* [Source data]
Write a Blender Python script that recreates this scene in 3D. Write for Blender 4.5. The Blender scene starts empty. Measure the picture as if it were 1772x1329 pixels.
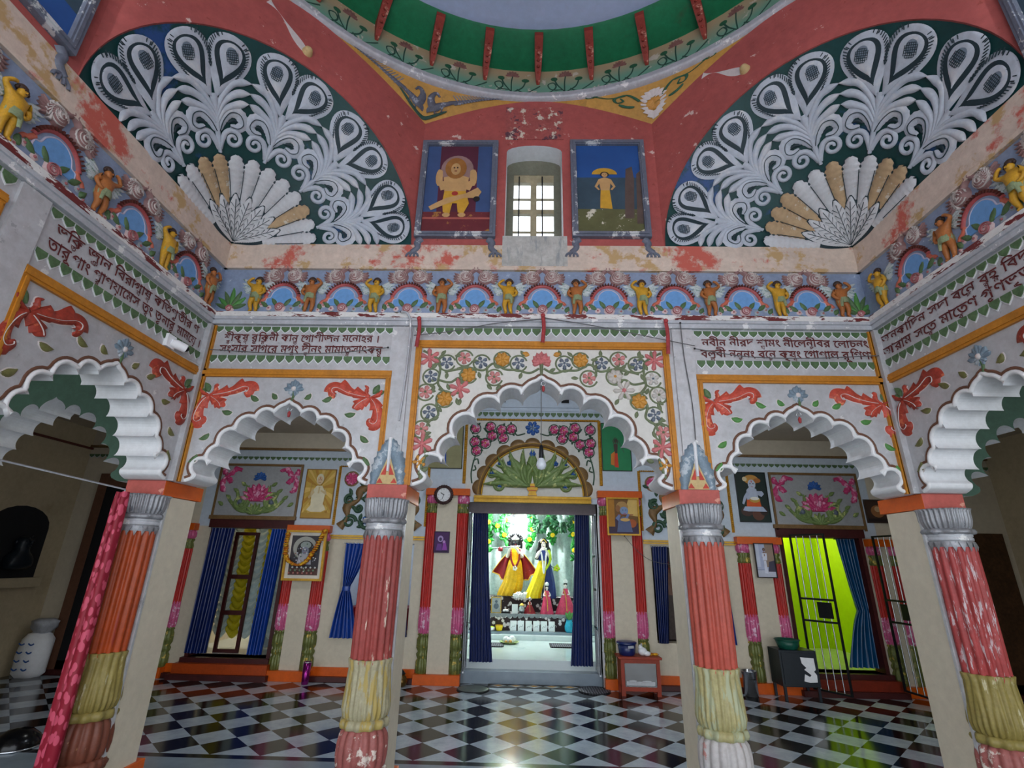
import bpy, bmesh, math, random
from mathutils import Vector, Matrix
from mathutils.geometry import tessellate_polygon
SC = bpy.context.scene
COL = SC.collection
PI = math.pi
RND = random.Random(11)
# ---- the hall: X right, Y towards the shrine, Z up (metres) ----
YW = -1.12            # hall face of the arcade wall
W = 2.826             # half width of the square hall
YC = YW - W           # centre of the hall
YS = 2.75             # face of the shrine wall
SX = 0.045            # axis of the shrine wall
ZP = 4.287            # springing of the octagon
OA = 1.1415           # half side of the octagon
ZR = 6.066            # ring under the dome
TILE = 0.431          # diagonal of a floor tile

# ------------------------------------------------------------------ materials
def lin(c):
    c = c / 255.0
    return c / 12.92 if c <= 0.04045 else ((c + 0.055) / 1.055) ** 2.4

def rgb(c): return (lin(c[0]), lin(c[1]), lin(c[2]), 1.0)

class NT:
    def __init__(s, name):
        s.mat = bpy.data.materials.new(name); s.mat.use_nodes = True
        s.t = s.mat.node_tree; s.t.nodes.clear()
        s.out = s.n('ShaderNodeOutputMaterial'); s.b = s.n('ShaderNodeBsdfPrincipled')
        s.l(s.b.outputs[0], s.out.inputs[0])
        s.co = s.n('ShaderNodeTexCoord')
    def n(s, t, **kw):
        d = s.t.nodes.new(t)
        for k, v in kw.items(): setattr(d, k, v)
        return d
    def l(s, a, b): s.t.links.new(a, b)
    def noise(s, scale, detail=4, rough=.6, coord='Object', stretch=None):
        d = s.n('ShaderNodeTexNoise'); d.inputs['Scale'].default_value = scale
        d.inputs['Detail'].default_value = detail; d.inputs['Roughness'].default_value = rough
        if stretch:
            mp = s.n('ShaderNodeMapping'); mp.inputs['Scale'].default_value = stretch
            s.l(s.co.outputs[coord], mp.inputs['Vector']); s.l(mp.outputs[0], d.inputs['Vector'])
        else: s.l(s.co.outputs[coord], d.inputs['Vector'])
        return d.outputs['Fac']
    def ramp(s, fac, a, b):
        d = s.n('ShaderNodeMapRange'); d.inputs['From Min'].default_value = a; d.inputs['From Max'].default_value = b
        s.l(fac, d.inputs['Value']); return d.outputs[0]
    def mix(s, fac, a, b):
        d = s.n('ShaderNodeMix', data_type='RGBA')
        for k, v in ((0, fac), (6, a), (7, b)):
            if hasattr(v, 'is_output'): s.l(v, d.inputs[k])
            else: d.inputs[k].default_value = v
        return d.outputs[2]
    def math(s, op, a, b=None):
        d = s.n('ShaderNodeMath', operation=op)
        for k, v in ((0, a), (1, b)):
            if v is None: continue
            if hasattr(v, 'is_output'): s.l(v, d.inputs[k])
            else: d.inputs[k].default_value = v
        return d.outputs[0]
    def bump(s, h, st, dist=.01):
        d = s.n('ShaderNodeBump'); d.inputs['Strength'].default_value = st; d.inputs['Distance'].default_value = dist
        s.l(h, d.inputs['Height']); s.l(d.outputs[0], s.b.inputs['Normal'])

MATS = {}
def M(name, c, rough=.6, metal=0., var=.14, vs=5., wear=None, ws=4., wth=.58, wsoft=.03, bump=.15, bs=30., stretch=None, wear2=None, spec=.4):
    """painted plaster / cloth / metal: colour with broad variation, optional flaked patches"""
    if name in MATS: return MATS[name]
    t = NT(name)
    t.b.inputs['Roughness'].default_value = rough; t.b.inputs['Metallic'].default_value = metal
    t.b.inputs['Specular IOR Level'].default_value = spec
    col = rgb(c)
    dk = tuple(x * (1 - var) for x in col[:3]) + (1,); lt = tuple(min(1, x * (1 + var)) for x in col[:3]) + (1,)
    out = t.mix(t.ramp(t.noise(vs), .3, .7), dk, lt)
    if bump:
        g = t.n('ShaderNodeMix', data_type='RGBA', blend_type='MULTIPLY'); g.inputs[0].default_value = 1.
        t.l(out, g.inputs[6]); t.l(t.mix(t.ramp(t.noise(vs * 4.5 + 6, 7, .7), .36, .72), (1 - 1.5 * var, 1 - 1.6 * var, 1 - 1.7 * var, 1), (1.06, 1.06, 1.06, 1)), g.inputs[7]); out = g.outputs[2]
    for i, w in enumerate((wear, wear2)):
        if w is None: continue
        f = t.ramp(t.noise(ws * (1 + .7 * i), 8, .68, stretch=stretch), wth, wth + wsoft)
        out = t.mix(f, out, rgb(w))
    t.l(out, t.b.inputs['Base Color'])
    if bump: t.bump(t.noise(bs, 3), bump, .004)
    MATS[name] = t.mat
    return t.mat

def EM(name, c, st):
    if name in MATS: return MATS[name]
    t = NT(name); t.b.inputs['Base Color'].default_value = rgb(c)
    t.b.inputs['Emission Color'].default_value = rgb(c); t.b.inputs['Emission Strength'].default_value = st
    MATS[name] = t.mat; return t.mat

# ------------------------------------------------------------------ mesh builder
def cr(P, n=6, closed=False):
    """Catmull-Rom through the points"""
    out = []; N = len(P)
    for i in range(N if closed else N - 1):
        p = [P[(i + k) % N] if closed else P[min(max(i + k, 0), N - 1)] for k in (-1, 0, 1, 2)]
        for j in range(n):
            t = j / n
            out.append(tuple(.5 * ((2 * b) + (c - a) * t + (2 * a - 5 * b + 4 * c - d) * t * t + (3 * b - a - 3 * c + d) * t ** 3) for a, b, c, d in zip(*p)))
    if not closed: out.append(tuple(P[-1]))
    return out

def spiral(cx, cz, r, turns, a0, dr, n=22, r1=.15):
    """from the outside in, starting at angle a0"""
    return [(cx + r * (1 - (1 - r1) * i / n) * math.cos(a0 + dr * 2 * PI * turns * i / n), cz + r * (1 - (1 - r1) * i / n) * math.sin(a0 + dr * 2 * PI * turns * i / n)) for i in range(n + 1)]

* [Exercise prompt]
Restate the material word for word from its first line through the line containing "def rgb(c): return", both included; the pictures do not belong in it.

* [Full response]
Write a Blender Python script that recreates this scene in 3D. Write for Blender 4.5. The Blender scene starts empty. Measure the picture as if it were 1772x1329 pixels.
import bpy, bmesh, math, random
from mathutils import Vector, Matrix
from mathutils.geometry import tessellate_polygon
SC = bpy.context.scene
COL = SC.collection
PI = math.pi
RND = random.Random(11)
# ---- the hall: X right, Y towards the shrine, Z up (metres) ----
YW = -1.12            # hall face of the arcade wall
W = 2.826             # half width of the square hall
YC = YW - W           # centre of the hall
YS = 2.75             # face of the shrine wall
SX = 0.045            # axis of the shrine wall
ZP = 4.287            # springing of the octagon
OA = 1.1415           # half side of the octagon
ZR = 6.066            # ring under the dome
TILE = 0.431          # diagonal of a floor tile

# ------------------------------------------------------------------ materials
def lin(c):
    c = c / 255.0
    return c / 12.92 if c <= 0.04045 else ((c + 0.055) / 1.055) ** 2.4

def rgb(c): return (lin(c[0]), lin(c[1]), lin(c[2]), 1.0)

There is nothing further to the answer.